Korea looks to China for high-end seafood sales, aquaculture investment

Published on
November 14, 2013

Korea is courting high-end buyers in mainland China with processed, branded seafood products — even as it draws increasing investment from Chinese aquaculture players to its shores. Major Korean seafood players like Hansung Enterprise Co. and Jeong Hwa Foods Co. are very eager to tap demand in China, explains Myung Han (Daniel) Kim, assistant manager of the Korea Fishery Trade Association. Sea cucumber, abalone, squid and flounder are all shipped from Korea to China, with Korean catches of South American squid also shipped to the country.

Korea benefits from plentiful sea access, Kim told Seafoodsource — but is struggling with a “flat” wild catch, particularly in the Yellow Sea. That has prompted government to promote the expansion of aquaculture. Plentiful and comparatively cleaner coastline has also drawn Chinese investment, in the form of Dalian-based shellfish producer, the Zhangzidao Group. “We have clean water and access to three seas, government is also very supportive of the growth of aquaculture,” said Kim.

Korea is China’s fourth-ranked supplier of imported plaice (Kim uses the term ‘flounder’) and mollusks (North Korea ranks first in mollusks) according to Chinese customs data for 2012. Quality and a high-tech approach to aquaculture are the main advantages of Korea over Chinese and other competitors, according to Kim.

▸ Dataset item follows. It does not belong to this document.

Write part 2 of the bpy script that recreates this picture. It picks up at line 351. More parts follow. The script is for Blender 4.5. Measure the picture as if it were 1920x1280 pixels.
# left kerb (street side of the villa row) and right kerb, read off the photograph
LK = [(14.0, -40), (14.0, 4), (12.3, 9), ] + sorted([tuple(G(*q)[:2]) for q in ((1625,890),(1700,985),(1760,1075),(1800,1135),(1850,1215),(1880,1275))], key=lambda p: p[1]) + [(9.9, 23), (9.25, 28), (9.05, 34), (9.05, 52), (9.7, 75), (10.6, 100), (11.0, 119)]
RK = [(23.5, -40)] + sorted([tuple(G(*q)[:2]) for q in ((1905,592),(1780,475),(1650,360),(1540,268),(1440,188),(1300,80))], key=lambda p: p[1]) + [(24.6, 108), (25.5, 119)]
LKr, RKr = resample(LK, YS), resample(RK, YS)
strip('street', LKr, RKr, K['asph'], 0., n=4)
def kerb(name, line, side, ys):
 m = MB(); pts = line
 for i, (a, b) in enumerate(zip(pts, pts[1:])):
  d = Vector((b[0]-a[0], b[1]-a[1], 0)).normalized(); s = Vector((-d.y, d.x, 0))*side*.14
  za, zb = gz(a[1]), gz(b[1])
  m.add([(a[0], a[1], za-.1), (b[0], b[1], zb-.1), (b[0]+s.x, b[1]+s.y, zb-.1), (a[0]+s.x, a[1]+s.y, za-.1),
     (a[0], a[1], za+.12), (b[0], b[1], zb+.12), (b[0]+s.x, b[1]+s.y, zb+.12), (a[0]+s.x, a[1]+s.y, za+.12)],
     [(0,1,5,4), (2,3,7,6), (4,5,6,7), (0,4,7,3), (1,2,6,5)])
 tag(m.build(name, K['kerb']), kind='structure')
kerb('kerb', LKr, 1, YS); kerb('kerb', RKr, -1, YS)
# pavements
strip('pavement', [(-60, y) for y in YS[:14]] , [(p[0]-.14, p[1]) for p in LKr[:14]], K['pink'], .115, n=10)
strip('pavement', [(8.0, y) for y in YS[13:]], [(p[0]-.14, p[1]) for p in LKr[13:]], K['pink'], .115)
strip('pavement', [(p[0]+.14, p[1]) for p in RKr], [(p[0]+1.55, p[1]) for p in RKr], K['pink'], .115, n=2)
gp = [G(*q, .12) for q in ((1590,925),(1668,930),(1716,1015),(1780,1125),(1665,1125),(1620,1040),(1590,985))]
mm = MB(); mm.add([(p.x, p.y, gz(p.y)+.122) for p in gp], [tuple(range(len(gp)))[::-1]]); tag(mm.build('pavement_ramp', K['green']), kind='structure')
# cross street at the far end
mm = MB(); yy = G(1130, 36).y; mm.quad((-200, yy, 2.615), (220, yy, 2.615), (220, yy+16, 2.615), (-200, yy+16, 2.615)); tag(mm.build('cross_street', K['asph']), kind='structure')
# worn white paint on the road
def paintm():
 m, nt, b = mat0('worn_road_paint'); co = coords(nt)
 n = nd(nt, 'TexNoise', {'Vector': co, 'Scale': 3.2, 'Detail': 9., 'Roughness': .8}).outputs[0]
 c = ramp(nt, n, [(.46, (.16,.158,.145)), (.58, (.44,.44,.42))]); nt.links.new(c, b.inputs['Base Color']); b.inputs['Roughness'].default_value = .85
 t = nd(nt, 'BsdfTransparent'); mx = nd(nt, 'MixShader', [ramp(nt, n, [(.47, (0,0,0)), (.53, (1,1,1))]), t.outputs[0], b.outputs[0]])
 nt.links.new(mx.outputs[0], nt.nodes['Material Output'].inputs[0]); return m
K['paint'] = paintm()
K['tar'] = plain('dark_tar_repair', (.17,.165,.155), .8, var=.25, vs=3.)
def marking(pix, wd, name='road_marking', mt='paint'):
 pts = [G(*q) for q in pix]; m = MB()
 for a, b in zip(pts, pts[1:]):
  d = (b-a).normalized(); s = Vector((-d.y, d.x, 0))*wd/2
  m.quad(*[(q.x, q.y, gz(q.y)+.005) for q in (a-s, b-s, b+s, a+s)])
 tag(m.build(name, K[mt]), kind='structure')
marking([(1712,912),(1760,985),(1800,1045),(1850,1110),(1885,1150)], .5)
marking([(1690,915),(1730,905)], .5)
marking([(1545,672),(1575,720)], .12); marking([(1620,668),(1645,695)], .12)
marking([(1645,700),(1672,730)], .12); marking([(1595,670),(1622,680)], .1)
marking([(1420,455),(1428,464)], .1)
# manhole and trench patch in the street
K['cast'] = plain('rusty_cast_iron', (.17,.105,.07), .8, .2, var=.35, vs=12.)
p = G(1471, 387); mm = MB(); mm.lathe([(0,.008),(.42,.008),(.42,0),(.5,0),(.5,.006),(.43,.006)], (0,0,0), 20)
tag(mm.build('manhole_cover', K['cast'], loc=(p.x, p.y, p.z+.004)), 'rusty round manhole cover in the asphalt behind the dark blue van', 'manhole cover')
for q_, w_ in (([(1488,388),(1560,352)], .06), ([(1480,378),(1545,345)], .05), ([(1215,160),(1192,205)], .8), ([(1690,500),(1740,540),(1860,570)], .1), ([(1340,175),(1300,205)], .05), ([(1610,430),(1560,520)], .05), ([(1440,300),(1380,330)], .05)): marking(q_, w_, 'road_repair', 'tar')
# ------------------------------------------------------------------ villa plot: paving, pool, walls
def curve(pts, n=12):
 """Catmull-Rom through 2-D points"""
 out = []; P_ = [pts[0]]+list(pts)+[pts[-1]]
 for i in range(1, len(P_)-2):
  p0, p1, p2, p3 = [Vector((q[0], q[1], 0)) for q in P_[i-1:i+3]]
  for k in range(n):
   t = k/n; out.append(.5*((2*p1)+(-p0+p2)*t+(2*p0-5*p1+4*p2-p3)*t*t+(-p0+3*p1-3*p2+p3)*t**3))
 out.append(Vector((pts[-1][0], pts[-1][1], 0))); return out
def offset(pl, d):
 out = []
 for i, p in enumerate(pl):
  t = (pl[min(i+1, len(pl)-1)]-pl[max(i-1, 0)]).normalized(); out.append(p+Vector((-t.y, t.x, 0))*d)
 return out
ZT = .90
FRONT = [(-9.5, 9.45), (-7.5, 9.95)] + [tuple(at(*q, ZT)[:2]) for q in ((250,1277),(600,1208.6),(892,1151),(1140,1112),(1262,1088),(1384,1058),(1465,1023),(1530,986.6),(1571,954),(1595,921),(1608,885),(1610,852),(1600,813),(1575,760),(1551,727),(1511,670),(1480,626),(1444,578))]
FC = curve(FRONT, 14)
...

“We have always focused on value-add. The Korean product is superior in taste and presentation too.” Jeong Hwa has focused on seasoned, cooked squid for the convenience retail market while Hansung — which operates factory vessels for pollock, tuna and squid in international waters — is keen to drive sales of canned tuna and other convenience-oriented foods in China.

As for abalone and sea cucumber, Korean imports compete favorably with domestic product on price in China, said Kim. Prices are similar to those charged in Dalian though product from the southerly province of Fujian is cheaper than Korean imports, he added.

Despite competition from China, Korea has held onto a seafood re-export business, processing raw material from Vietnam and the Philippines for re-export to the U.S. and Europe. Myung is hoping the firm can also build market share in China. “We’ll target VIPs and opinion leaders and get them to embrace Korean seafood products,” said Kim. China is Korea’s third largest market, after Japan and the U.S., for seafood exports. There’s also a strong trade in seaweed and squid to fourth-placed New Zealand. U.S. demand for flounder remains solid, he added.

Back home, seafood consumption is increasing as Korean consumers have been switching from eating red meat to eating seafood, said Kim. Korea remains a significant influencer of fashion and trends in its larger neighbor, with major Korean corporations like Lotte operating supermarkets and fast food outlets here. Major east coast cities like Dalian, Qingdao and also Beijing have large populations of Korean expatriates, many of them overseeing factories that were migrated to China in pursuit of lower costs.